By positioning the story as taking place in a longer continuum of human history, Robbins both increases the significance of contemporary events, but also diminishes them. This is one of several ways in which he balances addressing current events with the fairy tale construct that organizes the plot and characters. He also exercises this approach through the moon motif that is threaded throughout the narrative. In the first chapter, Leigh-Cheri asks Prince Charming, “Does the moon have a purpose?” (4). Robbins chooses the moon—a distant mysterious object that humans have, for thousands of years, imbued with symbolic significance—to juxtapose an older, more elemental understanding of the world with the modern setting of the novel. The moon motif appears through the novel’s structure as well: It is divided into four parts, labeled “phases.”

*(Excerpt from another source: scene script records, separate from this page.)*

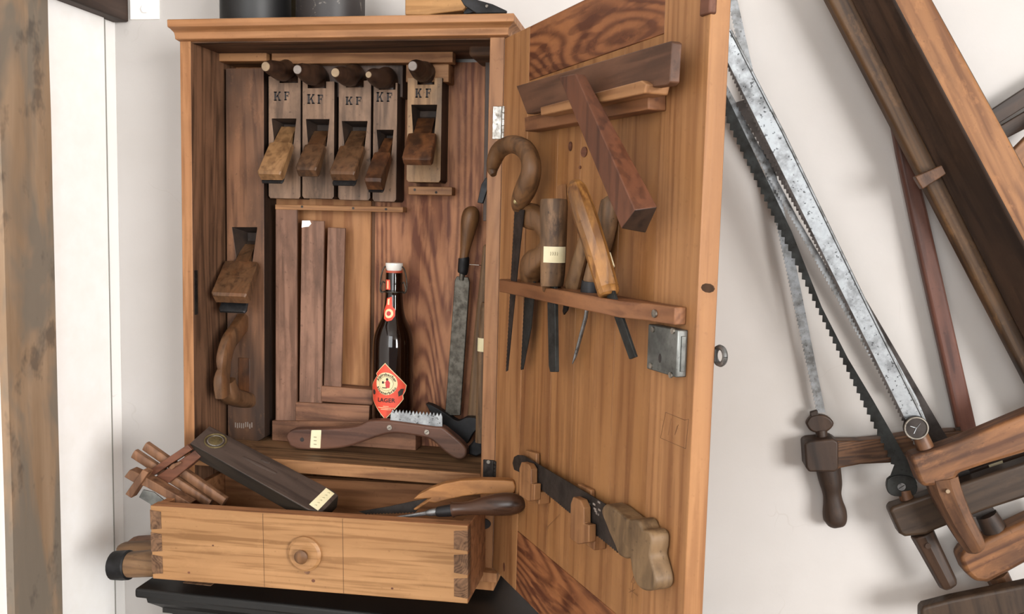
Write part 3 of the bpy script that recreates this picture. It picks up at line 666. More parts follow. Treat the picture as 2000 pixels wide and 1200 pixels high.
# tall jointer plane
def jointer():
    y = .100; x0, x1 = hit(CAB, 443, 500, y).x, hit(CAB, 516, 500, y).x; z0 = .1986; z1 = .846
    Mx = Matrix.Translation(((x0+x1)/2, y, z0)); w2 = (x1-x0)/2; L = z1-z0; I = Mx.inverted()
    t = thing('jointer_plane', 'long dark wooden jointer plane upright in the left end of the cabinet', 'plane', Mx)
    g = lambda p, yy=y: I @ hit(CAB, *p, yy)
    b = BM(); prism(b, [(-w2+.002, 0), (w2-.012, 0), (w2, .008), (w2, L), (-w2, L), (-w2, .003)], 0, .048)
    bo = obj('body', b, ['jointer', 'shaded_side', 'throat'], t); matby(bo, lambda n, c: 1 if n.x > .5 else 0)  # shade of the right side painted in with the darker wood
    q = [g(p) for p in ((452, 443), (503, 443), (493, 518), (463, 518))]; b = BM()
    f = [Vector((p.x, -.004, p.z)) for p in q]; cx_ = (q[2].x+q[3].x)/2; wm = abs(q[2].x-q[3].x)/2
    hexa(b, f, [Vector((cx_-wm, .04, q[0].z-.01)), Vector((cx_+wm, .04, q[0].z-.01)), Vector((cx_+wm, .04, q[0].z-.025)), Vector((cx_-wm, .04, q[0].z-.025))], 2); cut(bo, b)
    md = bo.modifiers.new('bevel', 'BEVEL'); md.width = .0015; md.segments = 2; md.limit_method = 'ANGLE'; md.angle_limit = math.radians(50)
    O = g((453, 592), .035); E_ = Vector((cx_, -.003, q[2].z-.002)); Ii = E_-(O-E_).normalized()*.05
    b = BM(); wedge_loft(b, Ii, O, wm*1.7, .064, .004, .020, E_); obj('wedge', b, 'wedge', t, bevel=.0015)
    d_ = (O-Ii).normalized(); n = Vector((0, -d_.z, d_.y)); n = n if n.z > 0 else -n
    b = BM(); wedge_loft(b, Ii-n*.004, O-n*.012+d_*.012, wm*1.8, .050, .003, .005); obj('iron', b, 'planeiron', t)
    # closed handle, a loop standing out of the body
    zt, zb_ = g((470, 640)).z, g((470, 795)).z; hx = g((478, 700)).x
    path = [(hx-.004, .004, zt+.012, .014), (hx-.004, -.022, zt-.004, .0135), (hx-.004, -.050, zt-.020, .0125), (hx-.004, -.066, zt-.045, .012), (hx-.004, -.066, zt-.064, .009), (hx-.004, -.074, zt-.082, .013), (hx-.004, -.070, zt-.108, .012)]
    s = smooth(path, 5); b = BM(); tube(b, [p[:3] for p in s], [(.0155, p[3]*.8) for p in s], 14, 1, (1, 0, 0), power=.6)
    path = [(hx-.004, -.055, zt-.085, .012), (hx-.004, -.046, zt-.110, .017), (hx-.004, -.020, zt-.122, .021), (hx-.004, .006, zt-.130, .026)]
    s = smooth(path, 5); tube(b, [p[:3] for p in s], [(.0145, p[3]) for p in s], 14, 1, (1, 0, 0), power=.7)
    obj('handle', b, 'wedge', t)
    b = BM(); q0, q1 = g((466, 795)), g((489, 700)); box(b, q0.x, q1.x, -.0015, .002, q0.z, q1.z); obj('handle_seat', b, 'wedge_rust', t, bevel=.001)
    b = BM()
    random.seed(3)
    for k in range(9):
        p = g((459+k*4, 832+random.uniform(-2, 2))); box(b, p.x, p.x+.0018, -.0004, .001, p.z-.004, p.z+.005)
    obj('scuffed_sticker', b, 'horn_end_grey', t)
    return t
jointer()

# ================================================================== SQUARES, BOTTLE, RASP, GROOVING SAW, AXE
def trysquare(label, y, vert, stock, th=.012, bt=.006, rest=False, back=None):
    Mx = Matrix.Translation(hit(CAB, *stock[3], y)); t = thing('try_square', label, 'square', Mx, 'nested wooden try squares')
    b = BM(); prism(b, tr(Mx, vert, 0), 0, bt); obj('blade', b, 'square', t, bevel=.001)
    q = tr(Mx, stock, -.004)
    if rest: q[2:] = [(p[0], .1987-Mx.translation.z) for p in q[2:]]
    b = BM(); prism(b, q, -.004, back-y if back else th+.003); return t, obj('stock', b, 'square_x', t, bevel=.0012), Mx
trysquare('largest wooden try square, its tall blade beside the jointer plane', .114, [(538, 404), (580, 406), (579, 830), (538, 830)], [(531, 822), (812, 826), (812, 872), (531, 856)], th=.03, rest=True)
t, s, Mx = trysquare('middle wooden try square with a white paint spot at the tip of its blade', .117, [(589, 430), (633, 432), (628, 792), (584, 792)], [(577, 786), (722, 793), (720, 828), (577, 822)], th=.027)
p = tr(Mx, [(590, 431), (605, 431), (608, 437), (603, 443), (594, 444), (589, 445)], -.0005); b = BM(); prism(b, p, -.0005, .001); obj('paint_spot', b, 'ceramic', t)
trysquare('smallest wooden try square, closest to the brown bottle', .120, [(640, 444), (674, 446), (666, 757), (632, 757)], [(627, 754), (727, 762), (727, 792), (627, 785)], th=.024)

def bottle():
    cx, cy = hit(CAB, 768, 700, .114).x, .114; z0 = .1988
    t = thing('beer_bottle', 'brown glass swing-top beer bottle with red diamond lager label', 'bottle', Matrix.Translation((cx, cy, z0+.0372)))
    prof = [(.0, .0392), (.024, .0392), (.031, .0372), (.0345, .0412), (.0350, .049), (.0350, .15), (.0350, .172), (.0344, .188), (.0325, .200), (.0287, .212), (.0238, .222), (.0198, .231), (.0172, .243), (.0157, .256), (.0147, .268), (.0150, .272), (.0150, .276), (.0142, .279), (.0142, .304), (.0125, .306)]
    s = smooth(prof[1:], 3); b = BM(); lathe(b, s, 48); obj('glass_body', b, 'glass', t, sharp=50)
    b = BM(); lathe(b, [(.0125, .3055), (.0142, .3062), (.0142, .3092), (.0122, .3098)], 28); obj('rubber_ring', b, 'rubber', t)
    b = BM(); lathe(b, [(.0122, .3098), (.0135, .312), (.0150, .320), (.0146, .3225), (.006, .3232)], 28); obj('ceramic_stopper', b, 'ceramic', t)
    # wire bail: collar round the neck and a loop up each side over the stopper
    b = BM(); n = 24
    tube(b, [(.0158*math.cos(2*PI*k/n), .0158*math.sin(2*PI*k/n), .2735) for k in range(n+1)], [.0012]*(n+1), 6)
    for sx in (-1, 1):
        P = smooth([(sx*.0155, -.002, .2735), (sx*.0215, -.003, .273), (sx*.0235, -.003, .285), (sx*.0215, -.003, .302), (sx*.017, -.002, .3145), (sx*.012, 0, .3165)], 5)
        tube(b, P, [.0013]*len(P), 7)
        P = smooth([(sx*.0155, -.004, .2735), (sx*.0205, -.006, .272), (sx*.0225, -.006, .278), (sx*.019, -.005, .290), (sx*.0155, -.003, .288)], 4)
        tube(b, P, [.0012]*len(P), 7)
    obj('wire_bail', b, 'wire', t)
    # paper labels wrapped on the glass; s = arc length round the front, measured from the side facing the room
    def rad(z):
        for (r1, z1), (r2, z2) in zip(prof[3:], prof[4:]):
            if z1 <= z <= z2: return r1+(r2-r1)*(z-z1)/(z2-z1+1e-9)
        return .0352
    A0 = -PI/2 - .02
    def wrap(s, z, e): r = rad(z)+e; a = A0 + s/(rad(z)); return Vector((r*math.cos(a), r*math.sin(a), z))
    def patch(poly, e, mat, name, parent, nx=26, nz=26):    # convex-ish outline rasterised as strips
        zs = sorted(set([p[1] for p in poly]+[min(p[1] for p in poly)+(max(p[1] for p in poly)-min(p[1] for p in poly))*k/nz for k in range(nz+1)]))
        b = BM(); prev = None
        for z in zs:
            xs = []
            for (xa, za), (xb, zb2) in zip(poly, poly[1:]+poly[:1]):
                if za == zb2:
                    if abs(za-z) < 1e-9: xs += [xa, xb]
                elif min(za, zb2)-1e-9 <= z <= max(za, zb2)+1e-9: xs.append(xa+(xb-xa)*(z-za)/(zb2-za))
            if not xs: continue
            lo, hi = min(xs), max(xs); hi = max(hi, lo+1e-5)
            row = [b.verts.new(wrap(lo+(hi-lo)*k/nx, z, e)) for k in range(nx+1)]
            if prev:
                for k in range(nx): b.faces.new([prev[k], prev[k+1], row[k+1], row[k]])
            prev = row
        return obj(name, b, mat, parent)
    ck = lambda cx_, cz, r, n=28: [(cx_+r*math.cos(2*PI*k/n), cz+r*math.sin(2*PI*k/n)) for k in range(n)]
    zc = .110
    dia = lambda m: [(-.002, zc+.0455-m*1.3), (.0365-m*1.2, zc+.006), (.034-m, zc-.004), (.0295-m, zc-.010), (.0305-m*1.3, zc-.017), (-.001, zc-.0515+m*1.4), (-.032+m, zc-.020), (-.0365+m*1.2, zc+.003), (-.0185+m, zc+.022), (-.021+m, zc+.0255)]
    lab = patch(dia(0), .0004, 'label_cream', 'diamond_label', t)
    patch(dia(.0012), .0006, 'label_red', 'label_field', lab)
    ec = zc+.010
    patch(ck(0, ec, .0193), .0008, 'label_cream', 'label_ring', lab)
    patch(ck(0, ec, .0124), .0010, 'label_ink', 'label_ring', lab); patch(ck(0, ec, .0119), .0012, 'label_cream', 'label_ring', lab)
    patch(ck(-.026, zc-.007, .0045), .0008, 'label_dark', 'label_scuff', lab, 10, 10); patch([(.021, zc-.012), (.028, zc-.009), (.031, zc+.001), (.025, zc+.001), (.020, zc-.004)], .0008, 'label_dark', 'label_scuff', lab, 10, 10)
    # emblem: a small robed figure with a mug at a table
    for poly, mt in (([(.0, ec-.007), (.006, ec-.007), (.007, ec+.002), (.004, ec+.006), (.0005, ec+.006), (-.001, ec)], 'label_crimson'), (ck(.002, ec+.0078, .0022, 10), 'label_ink'), ([(-.0065, ec-.0078), (.002, ec-.0078), (.002, ec-.0062), (-.0065, ec-.0062)], 'label_ink'), ([(-.007, ec+.0), (-.0035, ec+.0), (-.0035, ec+.004), (-.007, ec+.004)], 'label_ink'), ([(-.004, ec+.001), (.001, ec+.002), (.001, ec+.003), (-.004, ec+.0022)], 'label_crimson')):
        patch(poly, .0014, mt, 'emblem', lab, 6, 6)
    def words(txt, size, place, mat, name, spacing=1.0, parent=lab, bold=0):
        vs, fs = textmesh(txt, size, spacing); b = BM()
        vv = [b.verts.new(wrap(*place(v.x, v.y), .0015)) for v in vs]
        for f in fs:
            try: b.faces.new([vv[i] for i in f])
            except ValueError: pass
        return obj(name, b, mat, parent)
    def arc(r, top):
        def pl(x, y):
            if top: a = PI/2 - x/r; return ((r+y)*math.cos(a), ec+(r+y)*math.sin(a))
            a = -PI/2 + x/r; return ((r+.0042-y)*math.cos(a), ec+(r+.0042-y)*math.sin(a))
        return pl
    words('Alpirsbacher', .0066, arc(.0138, True), 'label_ink', 'lettering', 1.08)
    words('klosterbr\u00e4u', .0066, arc(.0142, False), 'label_ink', 'lettering', 1.1)
    words('LAGER', .0098, lambda x, y: (x, zc-.0215+y), 'label_ink', 'lettering', 1.05)
    for k, wd_ in enumerate((.005, .0145, .009)): patch([(-wd_, zc-.0292-k*.0027), (wd_, zc-.0292-k*.0027), (wd_, zc-.0284-k*.0027), (-wd_, zc-.0284-k*.0027)], .0009, 'label_cream', 'small_print', lab, 10, 1)
    # neck labels
    nl = patch([(-.0115, .2285), (-.004, .2245), (.004, .2265), (.0085, .234), (.0080, .244), (.003, .250), (.0015, .266), (-.0075, .263), (-.009, .252), (-.0145, .242)], .0004, 'label_red', 'neck_label', t)
    patch(ck(-.0025, .2375, .0078, 20), .0006, 'label_cream', 'label_ring', nl, 14, 14); patch(ck(-.0025, .2375, .0040, 14), .0008, 'label_crimson', 'emblem', nl, 8, 8)
    patch([(-.0058, .252), (-.0022, .252), (-.0022, .263), (-.0058, .261)], .0006, 'label_cream', 'label_strip', nl, 4, 4)
    nl2 = patch([(-.0125, .2775), (-.0015, .2775), (-.0025, .2945), (-.0125, .2945)], .0004, 'label_red', 'neck_label', t, 8, 8)
    patch([(-.0082, .279), (-.0052, .279), (-.0052, .2925), (-.0082, .2925)], .0006, 'label_cream', 'label_strip', nl2, 4, 4)
    for c in t.children: c.location.z -= .0372
    return t
bottle()

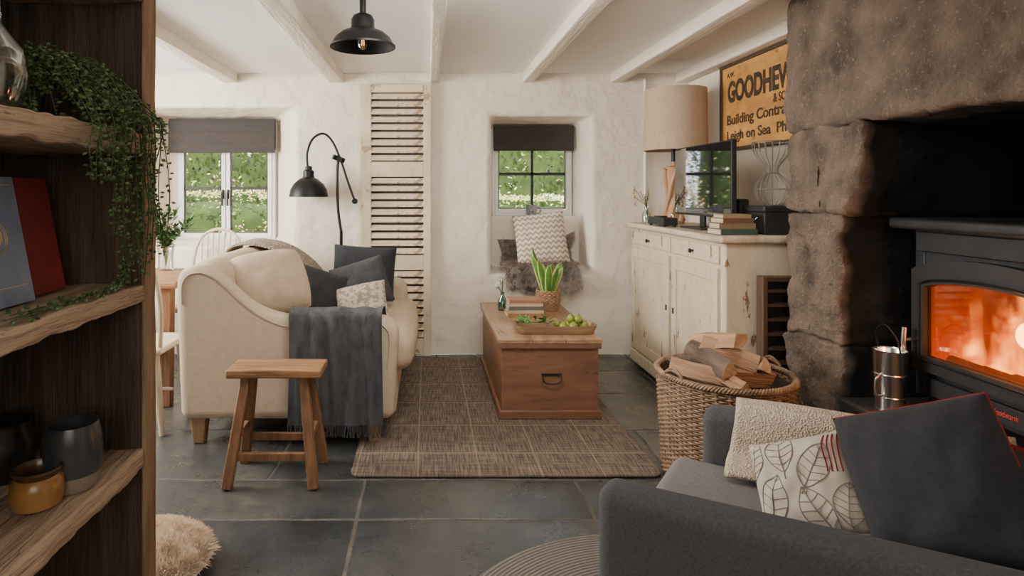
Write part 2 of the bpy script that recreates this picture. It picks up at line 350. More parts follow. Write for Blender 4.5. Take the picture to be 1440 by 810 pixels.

In Phase 1, Robbins develops additional themes he will explore throughout the rest of the novel. For instance, Leigh-Cheri is an exiled princess who is determined to play an active role in her own life and transcend the trope of the passive princess waiting for a hero to rescue her; in this sense, she becomes A Modern Fairy Tale Princess. This novel also tracks her coming of age, although—typical of Robbins—the author subverts the conventions of the traditional coming-of-age genre, establishing A Reverse Bildungsroman: Growing Up to Immaturity. Leigh-Cheri is determined to become more mature after leaving college and moving back to her parents’ house. Her initial goal—to use her power as royalty for the common good—suggests that her arc starts from a point of seriousness and conscientiousness indicative of growing maturity. However, through the introduction of Bernard the outlaw, Robbins sets Leigh-Cheri on a trajectory toward adulthood that involves moving toward immaturity.